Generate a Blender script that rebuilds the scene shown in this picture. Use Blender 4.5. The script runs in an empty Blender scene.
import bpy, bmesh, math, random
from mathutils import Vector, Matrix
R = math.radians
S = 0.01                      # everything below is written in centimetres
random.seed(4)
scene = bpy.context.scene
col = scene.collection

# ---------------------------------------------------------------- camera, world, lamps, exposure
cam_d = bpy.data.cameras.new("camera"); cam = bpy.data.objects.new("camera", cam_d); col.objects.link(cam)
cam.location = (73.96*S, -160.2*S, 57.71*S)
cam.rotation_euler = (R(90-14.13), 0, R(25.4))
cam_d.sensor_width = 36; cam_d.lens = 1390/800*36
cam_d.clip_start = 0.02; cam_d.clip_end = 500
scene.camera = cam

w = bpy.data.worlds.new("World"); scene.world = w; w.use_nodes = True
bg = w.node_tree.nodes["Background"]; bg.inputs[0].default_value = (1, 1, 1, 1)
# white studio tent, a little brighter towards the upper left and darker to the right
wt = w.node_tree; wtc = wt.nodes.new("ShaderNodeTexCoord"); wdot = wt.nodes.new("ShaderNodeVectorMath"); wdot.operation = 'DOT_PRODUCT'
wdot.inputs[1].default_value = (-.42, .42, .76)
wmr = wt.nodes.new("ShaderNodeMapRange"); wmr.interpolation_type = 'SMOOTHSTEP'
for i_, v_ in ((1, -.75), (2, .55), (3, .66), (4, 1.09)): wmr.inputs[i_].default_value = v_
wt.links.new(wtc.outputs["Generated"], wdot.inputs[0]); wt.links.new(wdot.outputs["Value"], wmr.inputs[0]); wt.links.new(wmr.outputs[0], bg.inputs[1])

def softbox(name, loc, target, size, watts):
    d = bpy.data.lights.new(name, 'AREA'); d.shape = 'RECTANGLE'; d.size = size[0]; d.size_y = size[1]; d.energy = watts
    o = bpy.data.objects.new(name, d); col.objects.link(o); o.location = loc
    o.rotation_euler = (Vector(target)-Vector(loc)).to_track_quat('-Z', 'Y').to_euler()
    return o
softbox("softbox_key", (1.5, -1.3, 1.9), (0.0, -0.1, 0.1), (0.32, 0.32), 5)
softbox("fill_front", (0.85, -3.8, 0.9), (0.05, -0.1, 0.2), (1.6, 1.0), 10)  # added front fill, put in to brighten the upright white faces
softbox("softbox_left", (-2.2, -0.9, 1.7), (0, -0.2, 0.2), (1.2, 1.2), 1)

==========

▶ _Do this_
All of the lines above must be returned exactly.

▶ _Finished task_
Generate a Blender script that rebuilds the scene shown in this picture. Use Blender 4.5. The script runs in an empty Blender scene.
import bpy, bmesh, math, random
from mathutils import Vector, Matrix
R = math.radians
S = 0.01                      # everything below is written in centimetres
random.seed(4)
scene = bpy.context.scene
col = scene.collection

# ---------------------------------------------------------------- camera, world, lamps, exposure
cam_d = bpy.data.cameras.new("camera"); cam = bpy.data.objects.new("camera", cam_d); col.objects.link(cam)
cam.location = (73.96*S, -160.2*S, 57.71*S)
cam.rotation_euler = (R(90-14.13), 0, R(25.4))
cam_d.sensor_width = 36; cam_d.lens = 1390/800*36
cam_d.clip_start = 0.02; cam_d.clip_end = 500
scene.camera = cam

w = bpy.data.worlds.new("World"); scene.world = w; w.use_nodes = True
bg = w.node_tree.nodes["Background"]; bg.inputs[0].default_value = (1, 1, 1, 1)
# white studio tent, a little brighter towards the upper left and darker to the right
wt = w.node_tree; wtc = wt.nodes.new("ShaderNodeTexCoord"); wdot = wt.nodes.new("ShaderNodeVectorMath"); wdot.operation = 'DOT_PRODUCT'
wdot.inputs[1].default_value = (-.42, .42, .76)
wmr = wt.nodes.new("ShaderNodeMapRange"); wmr.interpolation_type = 'SMOOTHSTEP'
for i_, v_ in ((1, -.75), (2, .55), (3, .66), (4, 1.09)): wmr.inputs[i_].default_value = v_
wt.links.new(wtc.outputs["Generated"], wdot.inputs[0]); wt.links.new(wdot.outputs["Value"], wmr.inputs[0]); wt.links.new(wmr.outputs[0], bg.inputs[1])

def softbox(name, loc, target, size, watts):
    d = bpy.data.lights.new(name, 'AREA'); d.shape = 'RECTANGLE'; d.size = size[0]; d.size_y = size[1]; d.energy = watts
    o = bpy.data.objects.new(name, d); col.objects.link(o); o.location = loc
    o.rotation_euler = (Vector(target)-Vector(loc)).to_track_quat('-Z', 'Y').to_euler()
    return o
softbox("softbox_key", (1.5, -1.3, 1.9), (0.0, -0.1, 0.1), (0.32, 0.32), 5)
softbox("fill_front", (0.85, -3.8, 0.9), (0.05, -0.1, 0.2), (1.6, 1.0), 10)  # added front fill, put in to brighten the upright white faces
softbox("softbox_left", (-2.2, -0.9, 1.7), (0, -0.2, 0.2), (1.2, 1.2), 1)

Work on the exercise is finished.